Dayton Public Schools reaches settlement for busing, won’t face fine

State agrees to return more than $100,000 it took in fines.

Credit: JIM NOELKER

Credit: JIM NOELKER

Dayton Public Schools has reached a settlement after suing the Ohio Department of Education for taking away $107,461 in money the state gives local districts to help with busing, after multiple charter and private schools accused the school district of not getting their students to school on time.

Dayton Public won’t have to pay any additional fines and the department, now the Ohio Department of Education and Workforce, will return the $107,461 that it already took back. (ODE changed its name to ODEW last fall.)

Dayton faced a fine of $752,233.04 and an additional fine of $1.4 million if the lawsuit had settled not in their favor.

The board of education has not yet voted to accept the settlement. It was discussed Tuesday during the school board’s meeting.

The Ohio Department of Education and Workforce said it does not comment on settlement actions before they are finalized.

Dayton Public assistant treasurer Amit Gautam said the returned money would go into the district’s general fund, rather than going to transportation, because the district already paid for last year’s transportation out of the general fund.

“The money’s already been spent, and then they took the money back so we’re just getting the money they took from us from last year.” Gautam said.

Several local charter and private schools said in fall semester 2022, from August to December, that buses were late bringing their students to school and picking them up, sometimes by hours, according to documents submitted to the Ohio Department of Education.

Under Ohio law, the public schools required to bus students to and from private and charter schools can pick up and drop off students up to 30 minutes after a bell.

Last year, state lawmakers changed the law to put harsher fines on districts who failed to get charter and parochial school students to school on time. DPS currently buses 3,028 charter and parochial school kids to school every day, and about 4,548 DPS kids, to 51 different schools including DPS, charter and parochial schools.

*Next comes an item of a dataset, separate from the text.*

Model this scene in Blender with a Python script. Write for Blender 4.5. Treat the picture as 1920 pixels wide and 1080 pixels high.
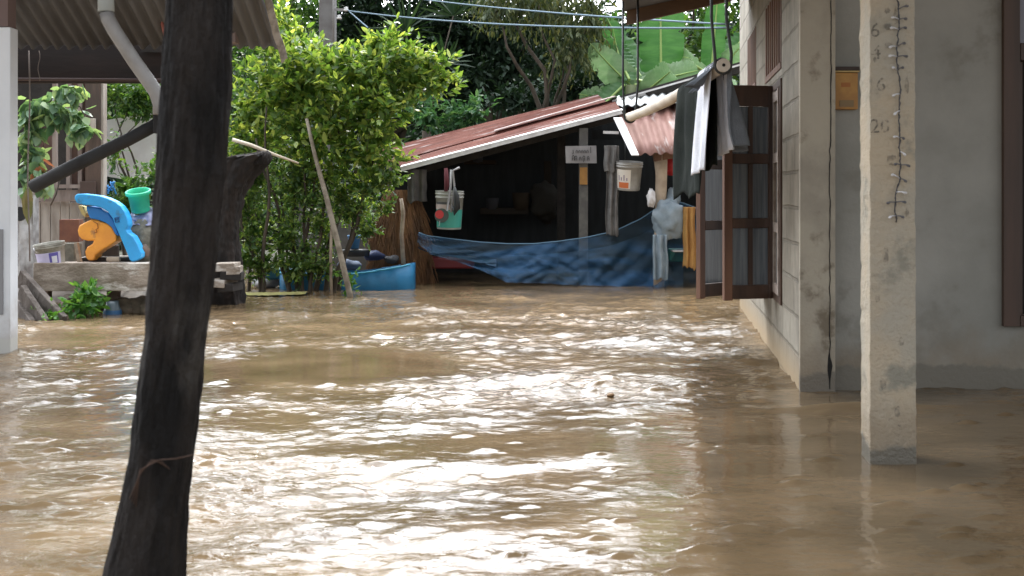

DPS sued ODE in Franklin County civil court over the ruling, saying ODE never took the necessary steps to create the rules over which it fined DPS.

Five schools where many Dayton students attend said Dayton Public buses were late picking up and dropping off students. Those schools included Ascension Catholic School in Kettering and charters Dayton Leadership Academy, Trotwood Preparatory and Fitness Academy, Horizon Science Academy and Pathway School of Discovery.

Tess Mitchner Asinjo, executive director, said she didn’t have any opinion on the settlement, but said the charter school was filling out the forms in 2022 because that is what ODE and the Fordham Foundation, which sponsors the school, told them to do. She said the missed buses were frustrating to the charter’s families and the teachers whose students were arrive to school late.

“We were following the protocol from the Department of Education,” she said.

Several school said Dayton Public buses had consistently not shown up on time.

“I am not sure they know what a transportation plan is,” Ascension Catholic School wrote on their formal complaint to the state about DPS busing on Nov. 15, 2022. “The Catholic schools in the area are having a lot of problems.”

ODE’s Office of Field Services and Pupil Transportation investigated the complaints and interviewed the schools and DPS, along with reviewing documents.

The most common issues DPS cited in the ODE documents for why they couldn’t get students to school was the driver shortage and the many different bell schedules at each school.